Welche Künstler haben Ruan bei seinem eigenen künstlerischen Werdegang besonders geprägt und beeinflußt? Ruan beantwortet die Frage erst nach kurzem Nachdenken. "Ein Künstler läßt sich eigentlich nie von nur einem Vorbild beeinflussen, sondern nur von diesem ein wenig und von jenem ein bißchen", äußert er. Zu diesen und jenen gehören beispielsweise die Bildhauer Constantin Brancusi (1876-1957, aus Rumänien) und Jean Arp (1887-1966, aus Frankreich) sowie der deutsche Bauhaus-Architekt Walter Adolph Gropius (1883-1969). Ruans Farbgefühl wurde von dem Schweizer Maler Paul Klee (1879-1940) beeinflußt, und an dem spanischen Maler Joan Miró (1893-1983) beeindrucken ihn die Formen. "Diese Künstler haben mich mit ihren Werken berührt und in dreißig Jahren auch irgendwie beeinflußt", bekennt er. "Deutlich kann ich das aber gar nicht sagen, und das ist auch ein gutes Zeichen, denn dadurch konnte ich meine eigene Identität und meinen eigenen Stil besser entwickeln." Sein Vorbild als Goldschmied ist der Franzose Peter Carl Fabergé (1846-1920), der Ende des 19. Jahrhunderts am russischen Zarenhof Hunderte von Goldschmiedearbeiten anfertigte, darunter Emailstücke mit schönen Farben, aus Metall geschnittene Tierfiguren mit feinsten Edelsteinmaterialien oder Edelmetallostereier mit den verschiedensten Motiven. "Zu seiner Zeit gab es keinen wie ihn", versichert Ruan.
Ruan bereut seine Rückkehr nach Taiwan nicht, weil er sich sonst nicht um seine immer schwächer werdende Mutter hätte kümmern können. Trotzdem ist ihm auch über zwei Jahre nach der Rückkehr sein Geburtsland fremd -- er kennt die Insel kaum. "In Deutschland kenne ich mich viel besser aus", behauptet er. "Wenn ich mit dem Auto in Deutschland, Österreich oder Holland unterwegs bin, brauche ich nie eine Karte, weil ich das Autobahnnetz und die Städte kenne. In Taiwan würde ich mich dagegen aufgrund meiner fehlenden Orientierung sofort verfahren." Obwohl er jeden Tag sehr viel arbeitet, denkt er oft an Deutschland und daran, wann er wieder "nach Hause" zurückgehen kann. " Ich habe sogar heute noch die Gerüche in der Nase, die ich riechen könnte, wenn ich jetzt in Deutschland wäre", seufzt er.
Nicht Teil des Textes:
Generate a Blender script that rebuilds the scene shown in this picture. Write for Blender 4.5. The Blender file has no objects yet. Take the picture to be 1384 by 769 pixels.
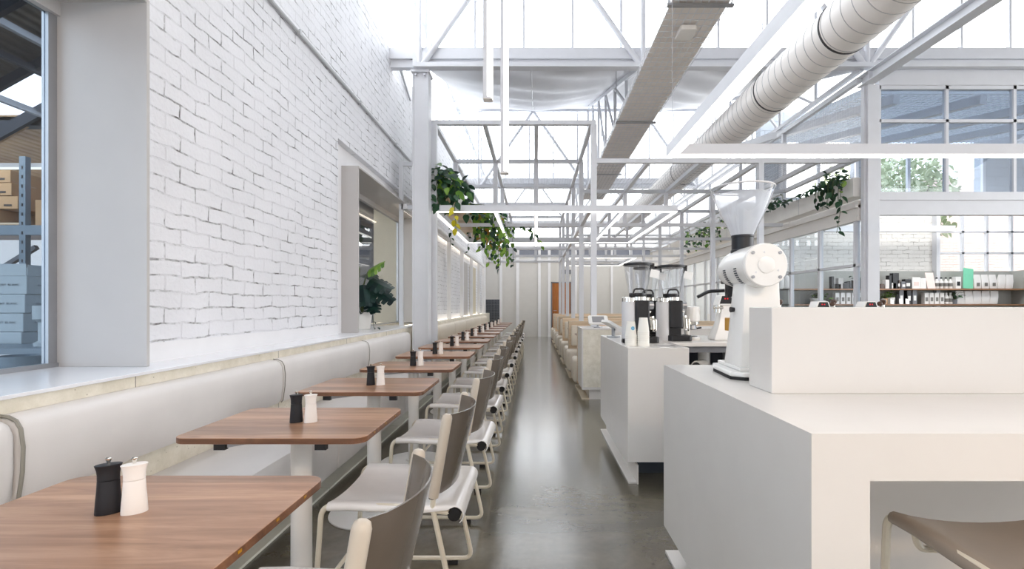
import bpy, bmesh, math, random
from mathutils import Vector, Matrix, Euler
random.seed(7)
SC = bpy.context.scene
COL = SC.collection
PI = math.pi

# ------------------------------------------------------------------ materials
def new_mat(name):
    m = bpy.data.materials.new(name); m.use_nodes = True
    nt = m.node_tree
    for n in list(nt.nodes): nt.nodes.remove(n)
    out = nt.nodes.new('ShaderNodeOutputMaterial')
    return m, nt, out

def N(nt, t, **kw):
    n = nt.nodes.new(t)
    for k, v in kw.items():
        if k in n.inputs.keys() if isinstance(k, str) else False: n.inputs[k].default_value = v
        else: setattr(n, k, v)
    return n

def rgb(c): return (c[0], c[1], c[2], 1.0)

def S(r, g, b):
    """sRGB 0-255 to linear"""
    f = lambda v: (v/255/12.92) if v/255 <= .04045 else ((v/255+.055)/1.055)**2.4
    return (f(r), f(g), f(b))

def simple(name, col, rough=.5, metal=0., coat=0., spec=.5, noise=.04, nscale=6., bump=0., bscale=200.):
    """a Principled surface with slight procedural variation of tone"""
    m, nt, out = new_mat(name)
    p = nt.nodes.new('ShaderNodeBsdfPrincipled')
    p.inputs['Roughness'].default_value = rough
    p.inputs['Metallic'].default_value = metal
    p.inputs['Coat Weight'].default_value = coat
    p.inputs['Specular IOR Level'].default_value = spec
    tc = nt.nodes.new('ShaderNodeTexCoord')
    nz = nt.nodes.new('ShaderNodeTexNoise'); nz.inputs['Scale'].default_value = nscale; nz.inputs['Detail'].default_value = 3
    nt.links.new(tc.outputs['Object'], nz.inputs['Vector'])
    r = nt.nodes.new('ShaderNodeValToRGB')
    r.color_ramp.elements[0].position = .3; r.color_ramp.elements[1].position = .7
    r.color_ramp.elements[0].color = rgb([max(0, c*(1-noise)) for c in col])
    r.color_ramp.elements[1].color = rgb([min(1, c*(1+noise)) for c in col])
    nt.links.new(nz.outputs['Fac'], r.inputs['Fac'])
    nt.links.new(r.outputs['Color'], p.inputs['Base Color'])
    if bump:
        b2 = nt.nodes.new('ShaderNodeTexNoise'); b2.inputs['Scale'].default_value = bscale
        nt.links.new(tc.outputs['Object'], b2.inputs['Vector'])
        bp = nt.nodes.new('ShaderNodeBump'); bp.inputs['Strength'].default_value = bump; bp.inputs['Distance'].default_value = .002
        nt.links.new(b2.outputs['Fac'], bp.inputs['Height'])
        nt.links.new(bp.outputs['Normal'], p.inputs['Normal'])
    nt.links.new(p.outputs['BSDF'], out.inputs['Surface'])
    return m

def emit(name, col, strength):
    m, nt, out = new_mat(name)
    e = nt.nodes.new('ShaderNodeEmission'); e.inputs['Color'].default_value = rgb(col); e.inputs['Strength'].default_value = strength
    nt.links.new(e.outputs['Emission'], out.inputs['Surface'])
    return m

def glass(name, tint=(.95, .98, 1.), refl=1.0):
    """thin architectural glass: see-through with Fresnel reflection"""
    m, nt, out = new_mat(name)
    t = nt.nodes.new('ShaderNodeBsdfTransparent'); t.inputs['Color'].default_value = rgb(tint)
    g = nt.nodes.new('ShaderNodeBsdfGlossy'); g.inputs['Roughness'].default_value = .02
    lw = nt.nodes.new('ShaderNodeLayerWeight'); lw.inputs['Blend'].default_value = .5
    pw = nt.nodes.new('ShaderNodeMath'); pw.operation = 'POWER'; pw.inputs[1].default_value = 5.0
    nt.links.new(lw.outputs['Facing'], pw.inputs[0])
    f = nt.nodes.new('ShaderNodeMath'); f.operation = 'MULTIPLY_ADD'; f.inputs[1].default_value = .9; f.inputs[2].default_value = .035
    nt.links.new(pw.outputs[0], f.inputs[0])
    mu = nt.nodes.new('ShaderNodeMath'); mu.operation = 'MULTIPLY'; mu.inputs[1].default_value = refl
    mx = nt.nodes.new('ShaderNodeMixShader')
    nt.links.new(f.outputs[0], mu.inputs[0]); nt.links.new(mu.outputs[0], mx.inputs['Fac'])
    nt.links.new(t.outputs[0], mx.inputs[1]); nt.links.new(g.outputs[0], mx.inputs[2])
    nt.links.new(mx.outputs[0], out.inputs['Surface'])
    return m

def brick(name, col, crack, axes='YZ', amount=.5, bw=.235, bh=.086, bumpd=.02):
    """painted brick: courses, open joints showing dark in places, rough paint"""
    m, nt, out = new_mat(name)
    L = nt.links
    p = nt.nodes.new('ShaderNodeBsdfPrincipled'); p.inputs['Roughness'].default_value = .6
    tc = nt.nodes.new('ShaderNodeTexCoord')
    sx = nt.nodes.new('ShaderNodeSeparateXYZ'); L.new(tc.outputs['Object'], sx.inputs[0])
    cb = nt.nodes.new('ShaderNodeCombineXYZ')
    L.new(sx.outputs[axes[0]], cb.inputs['X']); L.new(sx.outputs[axes[1]], cb.inputs['Y'])
    # wobble of the courses
    nd = nt.nodes.new('ShaderNodeTexNoise'); nd.inputs['Scale'].default_value = 5.5; nd.inputs['Detail'].default_value = 4
    L.new(tc.outputs['Object'], nd.inputs['Vector'])
    vs = nt.nodes.new('ShaderNodeVectorMath'); vs.operation = 'SUBTRACT'; vs.inputs[1].default_value = (.5, .5, .5)
    L.new(nd.outputs['Color'], vs.inputs[0])
    vm = nt.nodes.new('ShaderNodeVectorMath'); vm.operation = 'SCALE'; vm.inputs['Scale'].default_value = .05
    L.new(vs.outputs[0], vm.inputs[0])
    va = nt.nodes.new('ShaderNodeVectorMath'); va.operation = 'ADD'
    L.new(cb.outputs[0], va.inputs[0]); L.new(vm.outputs[0], va.inputs[1])
    bt = nt.nodes.new('ShaderNodeTexBrick')
    bt.inputs['Scale'].default_value = 1.0
    bt.inputs['Brick Width'].default_value = bw; bt.inputs['Row Height'].default_value = bh
    bt.inputs['Mortar Size'].default_value = .0055; bt.inputs['Mortar Smooth'].default_value = .25
    bt.inputs['Color1'].default_value = (1, 1, 1, 1); bt.inputs['Color2'].default_value = (.93, .93, .93, 1); bt.inputs['Mortar'].default_value = (.9, .9, .9, 1)
    L.new(va.outputs[0], bt.inputs['Vector'])
    # where the joints stand open
    n2 = nt.nodes.new('ShaderNodeTexNoise'); n2.inputs['Scale'].default_value = 5.5; n2.inputs['Detail'].default_value = 7; n2.inputs['Roughness'].default_value = .72
    L.new(tc.outputs['Object'], n2.inputs['Vector'])
    r2 = nt.nodes.new('ShaderNodeValToRGB'); r2.color_ramp.elements[0].position = .66-.3*amount; r2.color_ramp.elements[1].position = .84-.3*amount
    L.new(n2.outputs['Fac'], r2.inputs['Fac'])
    m0 = nt.nodes.new('ShaderNodeMath'); m0.operation = 'MULTIPLY_ADD'; m0.inputs[1].default_value = .92; m0.inputs[2].default_value = .08
    L.new(r2.outputs['Color'], m0.inputs[0])
    mm = nt.nodes.new('ShaderNodeMath'); mm.operation = 'MULTIPLY'
    L.new(bt.outputs['Fac'], mm.inputs[0]); L.new(m0.outputs[0], mm.inputs[1])
    # paint tone
    n3 = nt.nodes.new('ShaderNodeTexNoise'); n3.inputs['Scale'].default_value = 2.0; n3.inputs['Detail'].default_value = 6
    L.new(tc.outputs['Object'], n3.inputs['Vector'])
    r3 = nt.nodes.new('ShaderNodeValToRGB')
    r3.color_ramp.elements[0].position = .3; r3.color_ramp.elements[1].position = .65
    r3.color_ramp.elements[0].color = rgb([c*.93 for c in col]); r3.color_ramp.elements[1].color = rgb(col)
    L.new(n3.outputs['Fac'], r3.inputs['Fac'])
    mx = nt.nodes.new('ShaderNodeMixRGB'); mx.inputs['Color2'].default_value = rgb(crack)
    L.new(mm.outputs[0], mx.inputs['Fac']); L.new(r3.outputs['Color'], mx.inputs['Color1'])
    L.new(mx.outputs[0], p.inputs['Base Color'])
    # relief
    n4 = nt.nodes.new('ShaderNodeTexNoise'); n4.inputs['Scale'].default_value = 42; n4.inputs['Detail'].default_value = 5
    L.new(tc.outputs['Object'], n4.inputs['Vector'])
    h1 = nt.nodes.new('ShaderNodeMath'); h1.operation = 'MULTIPLY'; h1.inputs[1].default_value = -1.0; L.new(bt.outputs['Fac'], h1.inputs[0])
    h2 = nt.nodes.new('ShaderNodeMath'); h2.operation = 'MULTIPLY_ADD'; h2.inputs[1].default_value = .9
    L.new(n4.outputs['Fac'], h2.inputs[0]); L.new(h1.outputs[0], h2.inputs[2])
    bp = nt.nodes.new('ShaderNodeBump'); bp.inputs['Strength'].default_value = .8; bp.inputs['Distance'].default_value = bumpd*.45
    L.new(h2.outputs[0], bp.inputs['Height']); L.new(bp.outputs['Normal'], p.inputs['Normal'])
    L.new(p.outputs['BSDF'], out.inputs['Surface'])
    return m

def wood(name, c1, c2, c3, grain_axis='X', plank=.13, rough=.35, rot=0.0, planks_on='Y'):
    m, nt, out = new_mat(name); L = nt.links
    p = nt.nodes.new('ShaderNodeBsdfPrincipled'); p.inputs['Roughness'].default_value = rough
    p.inputs['Coat Weight'].default_value = .15; p.inputs['Coat Roughness'].default_value = .25
    tc = nt.nodes.new('ShaderNodeTexCoord')
    oi = nt.nodes.new('ShaderNodeObjectInfo')
    off = nt.nodes.new('ShaderNodeVectorMath'); off.operation = 'ADD'
    sc0 = nt.nodes.new('ShaderNodeMath'); sc0.operation = 'MULTIPLY'; sc0.inputs[1].default_value = 37.0
    L.new(oi.outputs['Random'], sc0.inputs[0])
    cbo = nt.nodes.new('ShaderNodeCombineXYZ'); L.new(sc0.outputs[0], cbo.inputs['X']); L.new(sc0.outputs[0], cbo.inputs['Z'])
    L.new(tc.outputs['Object'], off.inputs[0]); L.new(cbo.outputs[0], off.inputs[1])
    mp = nt.nodes.new('ShaderNodeMapping')
    mp.inputs['Scale'].default_value = (1.3, 15, 15) if grain_axis == 'X' else ((26, 1.6, 26) if grain_axis == 'Y' else (26, 26, 1.6))
    L.new(off.outputs[0], mp.inputs['Vector'])
    nz = nt.nodes.new('ShaderNodeTexNoise'); nz.inputs['Scale'].default_value = 1.6; nz.inputs['Detail'].default_value = 8; nz.inputs['Roughness'].default_value = .65; nz.inputs['Distortion'].default_value = .6
    L.new(mp.outputs[0], nz.inputs['Vector'])
    r = nt.nodes.new('ShaderNodeValToRGB')
    r.color_ramp.elements[0].position = .28; r.color_ramp.elements[0].color = rgb(c1)
    r.color_ramp.elements[1].position = .72; r.color_ramp.elements[1].color = rgb(c3)
    e = r.color_ramp.elements.new(.5); e.color = rgb(c2)
    L.new(nz.outputs['Fac'], r.inputs['Fac'])
    # boards of differing tone
    sx = nt.nodes.new('ShaderNodeSeparateXYZ'); L.new(tc.outputs['Object'], sx.inputs[0])
    dv = nt.nodes.new('ShaderNodeMath'); dv.operation = 'DIVIDE'; dv.inputs[1].default_value = plank; L.new(sx.outputs[planks_on], dv.inputs[0])
    ad = nt.nodes.new('ShaderNodeMath'); ad.operation = 'ADD'; L.new(dv.outputs[0], ad.inputs[0]); L.new(sc0.outputs[0], ad.inputs[1])
    fl = nt.nodes.new('ShaderNodeMath'); fl.operation = 'FLOOR'; L.new(ad.outputs[0], fl.inputs[0])
    wn = nt.nodes.new('ShaderNodeTexWhiteNoise'); wn.noise_dimensions = '1D'; L.new(fl.outputs[0], wn.inputs['W'])
    mr = nt.nodes.new('ShaderNodeMapRange'); mr.inputs['To Min'].default_value = .78; mr.inputs['To Max'].default_value = 1.18; L.new(wn.outputs['Value'], mr.inputs['Value'])
    mul = nt.nodes.new('ShaderNodeVectorMath'); mul.operation = 'SCALE'; L.new(r.outputs['Color'], mul.inputs[0]); L.new(mr.outputs[0], mul.inputs['Scale'])
    # small dark knots
    mp2 = nt.nodes.new('ShaderNodeMapping'); mp2.inputs['Scale'].default_value = (3.0, 9.0, 1) if grain_axis == 'X' else (9, 3, 3)
    L.new(off.outputs[0], mp2.inputs['Vector'])
    vo = nt.nodes.new('ShaderNodeTexVoronoi'); vo.inputs['Scale'].default_value = 1.0; L.new(mp2.outputs[0], vo.inputs['Vector'])
    rk = nt.nodes.new('ShaderNodeValToRGB'); rk.color_ramp.elements[0].position = .02; rk.color_ramp.elements[0].color = (.12, .09, .07, 1); rk.color_ramp.elements[1].position = .09; rk.color_ramp.elements[1].color = (1, 1, 1, 1)
    L.new(vo.outputs['Distance'], rk.inputs['Fac'])
    mx = nt.nodes.new('ShaderNodeMixRGB'); mx.blend_type = 'MULTIPLY'; mx.inputs['Fac'].default_value = .8
    L.new(mul.outputs[0], mx.inputs['Color1']); L.new(rk.outputs['Color'], mx.inputs['Color2'])
    L.new(mx.outputs[0], p.inputs['Base Color'])
    bp = nt.nodes.new('ShaderNodeBump'); bp.inputs['Strength'].default_value = .06; L.new(nz.outputs['Fac'], bp.inputs['Height']); L.new(bp.outputs['Normal'], p.inputs['Normal'])
    L.new(p.outputs['BSDF'], out.inputs['Surface'])
    return m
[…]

Für Ruan steht fest, daß er in zwei oder drei Jahren nach Ende der Kindergartenzeit seiner Tochter mit seiner Frau und den zwei Kindern wieder nach Deutschland zurückkehren wird. Das verzehrende Heimweh, das ihn beispielsweise beim Anschauen von Fernsehsendungen über Deutschland heimsucht und ihn manchmal sogar am Arbeiten hindert, wird dann hoffentlich ein Ende finden.